Dans tous les cas, les prochaines conférences des Parties, et notamment le sommet sur le climat qui se tiendra à New York en 2019, devraient logiquement demander à tous les États d’accroître très fortement leurs efforts de réduction d’ici 2030, voire 2020 comme le préconise le Secrétaire général de l’ONU, pour limiter la hausse de la température.
Le sommet sur la finance climatique peut conforter la dynamique de l’Accord de Paris
Dans ce contexte incertain, le sommet sur la finance climatique, organisé par la France, les Nations unies et la Banque mondiale le 12 décembre 2017, jour anniversaire de l’adoption de l’Accord de Paris, peut permettre une nouvelle impulsion, non pas simplement pour trouver les 100 milliards de dollars par an promis aux pays en développement, mais, plus généralement, pour mobiliser la finance en général en faveur de l’investissement vert.
Dire que l’Accord de Paris est un processus dynamique, c’est souligner qu’il suppose un nouvel effort de la Communauté internationale. L’oublier serait s’exposer à de graves déconvenues dans le futur.
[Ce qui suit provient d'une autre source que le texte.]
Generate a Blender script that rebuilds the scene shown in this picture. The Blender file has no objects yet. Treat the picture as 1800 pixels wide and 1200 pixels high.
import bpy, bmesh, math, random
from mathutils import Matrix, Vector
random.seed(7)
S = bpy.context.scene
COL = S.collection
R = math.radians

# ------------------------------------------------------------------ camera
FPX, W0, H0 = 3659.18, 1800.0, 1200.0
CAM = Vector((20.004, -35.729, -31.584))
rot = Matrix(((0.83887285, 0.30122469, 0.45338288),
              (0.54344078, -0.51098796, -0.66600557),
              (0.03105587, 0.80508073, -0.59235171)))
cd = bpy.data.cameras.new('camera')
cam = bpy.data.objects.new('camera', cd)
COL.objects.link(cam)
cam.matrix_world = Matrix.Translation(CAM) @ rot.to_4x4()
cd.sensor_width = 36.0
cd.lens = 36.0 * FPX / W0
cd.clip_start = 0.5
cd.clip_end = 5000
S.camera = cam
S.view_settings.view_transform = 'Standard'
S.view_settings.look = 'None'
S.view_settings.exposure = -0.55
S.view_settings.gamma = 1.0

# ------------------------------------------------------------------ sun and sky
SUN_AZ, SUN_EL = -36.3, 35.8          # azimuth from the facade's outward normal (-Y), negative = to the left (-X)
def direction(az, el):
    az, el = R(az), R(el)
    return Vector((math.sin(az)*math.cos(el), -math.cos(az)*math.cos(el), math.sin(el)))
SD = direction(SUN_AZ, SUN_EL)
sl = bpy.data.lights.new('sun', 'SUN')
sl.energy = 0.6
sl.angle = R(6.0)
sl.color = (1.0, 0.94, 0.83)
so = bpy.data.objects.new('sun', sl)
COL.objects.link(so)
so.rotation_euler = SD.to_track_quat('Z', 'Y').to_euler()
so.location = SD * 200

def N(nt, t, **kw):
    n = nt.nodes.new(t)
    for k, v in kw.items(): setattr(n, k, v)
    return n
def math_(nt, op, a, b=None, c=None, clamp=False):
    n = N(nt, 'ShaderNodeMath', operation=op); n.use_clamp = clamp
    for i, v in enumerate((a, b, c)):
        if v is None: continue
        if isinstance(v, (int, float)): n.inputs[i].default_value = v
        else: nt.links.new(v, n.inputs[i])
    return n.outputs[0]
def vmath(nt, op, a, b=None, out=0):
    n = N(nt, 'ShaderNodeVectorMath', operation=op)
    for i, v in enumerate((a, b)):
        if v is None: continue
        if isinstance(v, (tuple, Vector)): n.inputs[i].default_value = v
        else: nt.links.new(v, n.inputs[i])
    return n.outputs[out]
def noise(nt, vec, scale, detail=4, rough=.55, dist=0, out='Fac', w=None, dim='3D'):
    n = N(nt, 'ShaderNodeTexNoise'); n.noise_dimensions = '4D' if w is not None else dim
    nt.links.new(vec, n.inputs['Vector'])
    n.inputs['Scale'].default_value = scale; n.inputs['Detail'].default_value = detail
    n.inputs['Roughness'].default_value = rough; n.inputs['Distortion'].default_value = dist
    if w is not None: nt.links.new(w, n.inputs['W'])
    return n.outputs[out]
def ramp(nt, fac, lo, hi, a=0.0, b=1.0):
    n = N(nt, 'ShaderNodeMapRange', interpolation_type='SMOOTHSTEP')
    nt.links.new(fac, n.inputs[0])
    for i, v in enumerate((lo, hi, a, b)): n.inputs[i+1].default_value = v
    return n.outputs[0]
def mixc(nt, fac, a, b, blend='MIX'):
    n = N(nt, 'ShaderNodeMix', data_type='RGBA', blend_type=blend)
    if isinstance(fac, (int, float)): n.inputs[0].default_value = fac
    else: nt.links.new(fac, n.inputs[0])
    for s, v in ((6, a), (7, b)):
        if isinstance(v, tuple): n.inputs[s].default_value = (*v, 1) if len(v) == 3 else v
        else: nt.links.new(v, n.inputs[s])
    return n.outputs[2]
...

[1] Propos tenus à la tribune de la COP 23 par un jeune Fidjien, Timoci Naulusala, dont le village a été détruit par le cyclone Winston en 2016
[2] La coalition des Like Minded Developping Countries (LMDC), créée en 2005, rassemble environ 25 pays dont la Chine et l’Inde, mais aussi l’Arabie saoudite, l’Iran, l’Irak, la Jordanie, le Koweit, la Malaisie, le Pakistan ou le Vietnam. Ses déclarations reflètent bien souvent la volonté des pays en développement de préserver leurs intérêts.